◆ **CHALLENGE**
Return exactly the listing's lines, from its first line to the line holding "SG = [(-1, -1), (1, -1), (1, 1), (-1, 1)]", ends included.

◆ **COLLECTED DATA**
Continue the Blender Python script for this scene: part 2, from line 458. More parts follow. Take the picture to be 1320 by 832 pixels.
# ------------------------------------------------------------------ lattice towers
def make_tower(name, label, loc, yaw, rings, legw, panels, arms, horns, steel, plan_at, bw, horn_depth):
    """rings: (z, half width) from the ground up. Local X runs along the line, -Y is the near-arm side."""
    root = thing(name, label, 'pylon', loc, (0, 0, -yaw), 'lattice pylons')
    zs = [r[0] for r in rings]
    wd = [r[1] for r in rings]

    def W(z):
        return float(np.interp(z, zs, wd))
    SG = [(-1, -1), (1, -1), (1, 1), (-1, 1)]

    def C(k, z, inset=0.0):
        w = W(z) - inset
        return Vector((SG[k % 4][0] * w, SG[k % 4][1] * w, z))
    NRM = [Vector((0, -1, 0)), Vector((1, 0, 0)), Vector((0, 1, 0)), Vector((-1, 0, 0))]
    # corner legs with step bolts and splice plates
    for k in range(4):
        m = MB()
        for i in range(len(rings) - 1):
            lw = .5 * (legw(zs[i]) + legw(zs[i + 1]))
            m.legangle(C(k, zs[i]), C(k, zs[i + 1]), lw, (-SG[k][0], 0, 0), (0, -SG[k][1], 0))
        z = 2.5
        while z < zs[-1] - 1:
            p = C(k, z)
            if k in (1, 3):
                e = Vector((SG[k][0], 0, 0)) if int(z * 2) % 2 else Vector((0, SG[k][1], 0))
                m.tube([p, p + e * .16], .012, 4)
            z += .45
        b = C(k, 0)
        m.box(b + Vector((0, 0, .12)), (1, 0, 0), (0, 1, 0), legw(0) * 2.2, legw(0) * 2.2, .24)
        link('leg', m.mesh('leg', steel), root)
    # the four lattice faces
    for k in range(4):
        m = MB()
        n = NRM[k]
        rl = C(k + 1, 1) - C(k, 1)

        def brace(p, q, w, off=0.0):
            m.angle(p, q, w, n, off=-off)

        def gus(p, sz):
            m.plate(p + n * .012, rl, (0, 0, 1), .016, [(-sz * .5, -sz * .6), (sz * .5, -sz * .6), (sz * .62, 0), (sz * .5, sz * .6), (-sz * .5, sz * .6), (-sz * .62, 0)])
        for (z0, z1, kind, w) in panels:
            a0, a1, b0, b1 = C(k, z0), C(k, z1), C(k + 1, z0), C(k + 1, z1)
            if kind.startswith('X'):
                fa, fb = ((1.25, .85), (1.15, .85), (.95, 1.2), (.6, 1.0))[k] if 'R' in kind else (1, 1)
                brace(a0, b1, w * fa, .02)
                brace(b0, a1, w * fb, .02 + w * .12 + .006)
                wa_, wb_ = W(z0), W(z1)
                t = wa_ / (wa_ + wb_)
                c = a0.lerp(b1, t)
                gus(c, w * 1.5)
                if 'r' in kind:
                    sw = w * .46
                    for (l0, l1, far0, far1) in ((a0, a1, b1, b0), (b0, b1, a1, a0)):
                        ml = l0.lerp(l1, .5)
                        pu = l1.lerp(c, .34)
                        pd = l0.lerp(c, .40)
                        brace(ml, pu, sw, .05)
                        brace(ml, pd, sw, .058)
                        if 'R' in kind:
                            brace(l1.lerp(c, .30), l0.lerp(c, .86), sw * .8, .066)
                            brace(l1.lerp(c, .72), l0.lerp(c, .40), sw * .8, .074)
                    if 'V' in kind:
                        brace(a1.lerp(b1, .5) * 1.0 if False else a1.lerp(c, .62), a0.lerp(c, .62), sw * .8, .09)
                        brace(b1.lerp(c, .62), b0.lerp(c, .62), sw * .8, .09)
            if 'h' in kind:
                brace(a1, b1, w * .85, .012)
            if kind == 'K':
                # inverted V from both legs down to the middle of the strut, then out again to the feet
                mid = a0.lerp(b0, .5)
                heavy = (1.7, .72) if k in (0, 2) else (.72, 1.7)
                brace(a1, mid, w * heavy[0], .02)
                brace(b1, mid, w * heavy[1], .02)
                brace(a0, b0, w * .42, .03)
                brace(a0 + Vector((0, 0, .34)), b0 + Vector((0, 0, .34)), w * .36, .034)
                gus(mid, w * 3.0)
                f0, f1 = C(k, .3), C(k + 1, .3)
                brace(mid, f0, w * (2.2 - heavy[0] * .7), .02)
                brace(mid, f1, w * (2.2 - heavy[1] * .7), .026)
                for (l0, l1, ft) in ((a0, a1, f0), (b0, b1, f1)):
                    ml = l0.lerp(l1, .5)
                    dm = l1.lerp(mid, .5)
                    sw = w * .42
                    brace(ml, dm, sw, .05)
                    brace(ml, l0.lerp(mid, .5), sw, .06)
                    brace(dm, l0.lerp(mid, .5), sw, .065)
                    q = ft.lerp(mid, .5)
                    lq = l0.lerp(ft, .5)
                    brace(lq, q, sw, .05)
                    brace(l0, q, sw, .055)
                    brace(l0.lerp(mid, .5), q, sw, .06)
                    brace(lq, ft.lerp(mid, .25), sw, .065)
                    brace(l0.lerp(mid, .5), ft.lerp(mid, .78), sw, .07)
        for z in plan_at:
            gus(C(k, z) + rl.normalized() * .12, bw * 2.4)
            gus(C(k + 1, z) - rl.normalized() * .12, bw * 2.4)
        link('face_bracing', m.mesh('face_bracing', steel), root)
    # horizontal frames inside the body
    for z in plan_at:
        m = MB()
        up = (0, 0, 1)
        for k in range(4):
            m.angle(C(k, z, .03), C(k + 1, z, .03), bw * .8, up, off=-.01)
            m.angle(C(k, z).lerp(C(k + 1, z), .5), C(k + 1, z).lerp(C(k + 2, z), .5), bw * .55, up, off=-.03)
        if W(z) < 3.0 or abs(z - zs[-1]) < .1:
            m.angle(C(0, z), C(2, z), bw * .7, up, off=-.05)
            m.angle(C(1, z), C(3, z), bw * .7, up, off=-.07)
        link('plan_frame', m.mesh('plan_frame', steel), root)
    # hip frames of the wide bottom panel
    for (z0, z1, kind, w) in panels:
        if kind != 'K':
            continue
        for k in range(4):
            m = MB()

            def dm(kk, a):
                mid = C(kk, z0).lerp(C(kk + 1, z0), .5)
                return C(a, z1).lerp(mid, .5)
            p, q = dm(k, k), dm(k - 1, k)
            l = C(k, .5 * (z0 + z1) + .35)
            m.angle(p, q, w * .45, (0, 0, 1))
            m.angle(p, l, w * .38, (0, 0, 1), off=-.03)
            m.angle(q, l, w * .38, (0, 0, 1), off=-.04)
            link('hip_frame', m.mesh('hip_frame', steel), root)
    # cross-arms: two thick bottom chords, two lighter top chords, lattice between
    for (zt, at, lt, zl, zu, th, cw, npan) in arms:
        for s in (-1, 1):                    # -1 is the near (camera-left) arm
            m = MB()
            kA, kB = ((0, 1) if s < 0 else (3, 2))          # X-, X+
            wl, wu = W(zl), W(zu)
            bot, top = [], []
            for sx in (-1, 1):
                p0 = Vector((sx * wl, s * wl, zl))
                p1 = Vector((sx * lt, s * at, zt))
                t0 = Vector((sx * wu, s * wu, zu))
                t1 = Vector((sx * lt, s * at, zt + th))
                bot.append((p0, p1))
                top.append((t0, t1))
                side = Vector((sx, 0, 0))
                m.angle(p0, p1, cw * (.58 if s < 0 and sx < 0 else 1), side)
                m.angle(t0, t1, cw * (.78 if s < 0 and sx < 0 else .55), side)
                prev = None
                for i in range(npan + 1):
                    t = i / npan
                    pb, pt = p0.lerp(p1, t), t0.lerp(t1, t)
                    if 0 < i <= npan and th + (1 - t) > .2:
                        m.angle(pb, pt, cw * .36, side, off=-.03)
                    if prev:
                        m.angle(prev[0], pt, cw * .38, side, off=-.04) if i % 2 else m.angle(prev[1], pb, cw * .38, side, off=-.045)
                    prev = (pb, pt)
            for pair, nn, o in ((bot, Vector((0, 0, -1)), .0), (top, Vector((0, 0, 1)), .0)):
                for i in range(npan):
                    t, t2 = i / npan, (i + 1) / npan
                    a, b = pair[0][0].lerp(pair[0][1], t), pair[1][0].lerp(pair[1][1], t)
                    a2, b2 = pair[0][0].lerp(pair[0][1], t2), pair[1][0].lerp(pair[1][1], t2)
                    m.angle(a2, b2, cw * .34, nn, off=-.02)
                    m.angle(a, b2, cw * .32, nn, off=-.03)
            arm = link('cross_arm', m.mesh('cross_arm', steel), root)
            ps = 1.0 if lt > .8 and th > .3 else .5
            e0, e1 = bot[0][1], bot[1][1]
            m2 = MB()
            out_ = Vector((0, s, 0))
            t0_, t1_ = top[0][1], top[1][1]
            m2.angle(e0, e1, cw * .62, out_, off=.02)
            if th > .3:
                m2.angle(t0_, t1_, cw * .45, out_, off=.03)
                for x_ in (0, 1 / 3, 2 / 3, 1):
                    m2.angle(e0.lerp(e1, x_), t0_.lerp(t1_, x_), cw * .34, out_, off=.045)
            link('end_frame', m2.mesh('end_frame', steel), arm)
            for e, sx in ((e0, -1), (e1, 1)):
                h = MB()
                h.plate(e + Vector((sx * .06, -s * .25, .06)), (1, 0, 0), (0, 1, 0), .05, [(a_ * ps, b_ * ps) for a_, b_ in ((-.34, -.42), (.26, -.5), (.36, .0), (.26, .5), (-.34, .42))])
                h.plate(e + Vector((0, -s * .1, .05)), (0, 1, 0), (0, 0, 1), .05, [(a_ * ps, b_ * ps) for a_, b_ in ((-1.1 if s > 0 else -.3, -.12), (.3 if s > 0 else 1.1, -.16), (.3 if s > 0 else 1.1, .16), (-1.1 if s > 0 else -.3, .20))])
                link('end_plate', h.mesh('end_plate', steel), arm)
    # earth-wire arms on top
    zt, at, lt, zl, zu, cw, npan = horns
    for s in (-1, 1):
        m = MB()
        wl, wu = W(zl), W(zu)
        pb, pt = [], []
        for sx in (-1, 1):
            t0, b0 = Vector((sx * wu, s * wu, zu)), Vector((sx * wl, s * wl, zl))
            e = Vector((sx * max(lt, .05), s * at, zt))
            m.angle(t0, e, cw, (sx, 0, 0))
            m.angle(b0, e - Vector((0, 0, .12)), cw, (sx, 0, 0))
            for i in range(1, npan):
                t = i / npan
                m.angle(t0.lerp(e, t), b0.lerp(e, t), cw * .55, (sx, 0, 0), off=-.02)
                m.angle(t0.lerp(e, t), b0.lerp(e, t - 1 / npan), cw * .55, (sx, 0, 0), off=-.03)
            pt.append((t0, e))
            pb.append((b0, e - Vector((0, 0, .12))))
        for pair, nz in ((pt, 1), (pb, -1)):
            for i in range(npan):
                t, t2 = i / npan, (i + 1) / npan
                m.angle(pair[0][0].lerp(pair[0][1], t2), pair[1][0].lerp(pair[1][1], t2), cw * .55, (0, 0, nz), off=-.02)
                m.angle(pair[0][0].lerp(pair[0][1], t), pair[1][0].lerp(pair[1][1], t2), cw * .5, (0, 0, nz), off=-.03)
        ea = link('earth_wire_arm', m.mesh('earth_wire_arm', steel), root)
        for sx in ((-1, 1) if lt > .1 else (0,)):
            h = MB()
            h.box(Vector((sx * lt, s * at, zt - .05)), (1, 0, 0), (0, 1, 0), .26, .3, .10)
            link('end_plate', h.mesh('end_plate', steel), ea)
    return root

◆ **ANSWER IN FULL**
Continue the Blender Python script for this scene: part 2, from line 458. More parts follow. Take the picture to be 1320 by 832 pixels.
# ------------------------------------------------------------------ lattice towers
def make_tower(name, label, loc, yaw, rings, legw, panels, arms, horns, steel, plan_at, bw, horn_depth):
    """rings: (z, half width) from the ground up. Local X runs along the line, -Y is the near-arm side."""
    root = thing(name, label, 'pylon', loc, (0, 0, -yaw), 'lattice pylons')
    zs = [r[0] for r in rings]
    wd = [r[1] for r in rings]

    def W(z):
        return float(np.interp(z, zs, wd))
    SG = [(-1, -1), (1, -1), (1, 1), (-1, 1)]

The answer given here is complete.